Even fans who don’t live anywhere near Cobb County can’t be too displeased anymore with the Atlanta Braves’ move away from Turner Field to a new home in 2017.

The projected revenue hike from the suburban ballpark has allowed the team to lock up most of its young core of talent, seemingly guaranteeing success on the field for years to come.

The latest to get a long-term deal was Gold Glove shortstop Andrelton Simmons, who received a seven-year extension on Thursday worth $58 million.

That pushes the guaranteed money the Braves have committed to the past few weeks to $280 million, not counting options and incentives that could put the figure well over $300 million.

Simmons’s contract, which is the largest ever for a player with one to two years of major league time, runs through 2020 and covers his arbitration years plus two seasons of potential free agency.

“It really hasn’t sunk in yet,” Simmons told reporters in Florida, where the Braves held their second full-squad work. “I know I’m happy though. I can tell you that. I’m really happy.”

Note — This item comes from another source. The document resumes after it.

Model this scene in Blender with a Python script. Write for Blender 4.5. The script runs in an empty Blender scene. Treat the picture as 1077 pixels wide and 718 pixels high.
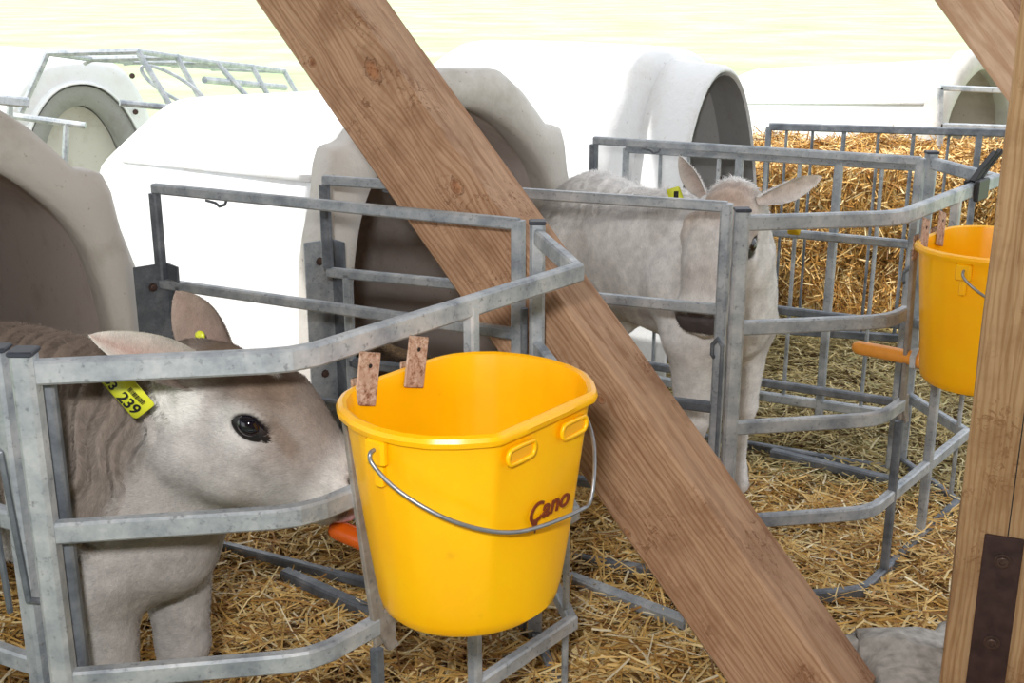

Simmons gets a $1 million signing bonus to go with a $1 million 2014 salary, then $3 million in 2015, $6 million in 2016, $8 million in 2017, $11 million in 2018, $13 million in 2019 and $15 million in 2020.

Who says defensive is underappreciated?

Simmons, 24, hit just .248 in his first full season last year, but won the Platinum Glove as the best overall fielder in the National League while setting new standards in certain metrics.

“For us it was something of a no-brainer that he was going to be part of the core of young players that we wanted to sign long-term,” general manager Frank Wren told reporters in Florida.

“We believe he’s the premier shortstop in the game.”

Over a two-week stretch the suddenly free-spending the Braves have signed first baseman Freddie Freeman to a franchise-record five-year, $135 million contract, given closer Craig Kimbrel a four-year, $42 million deal with a fifth-year option, tied up starting pitcher Julio Teheran to a six-year, $32.4 million extension and tendered right fielder Jason Heyward a two-year, $13.3 million deal.

Next up for the Braves could be Mike Minor or fellow starter Kris Medlen.

“I’m not saying they’ll be more this year, but there will be more as we go forward,” Wren said of locking up players long term.

Wren and manager Fredi Gonzalez are also under contract now past 2014, having received contract extensions themselves that were announced on Wednesday.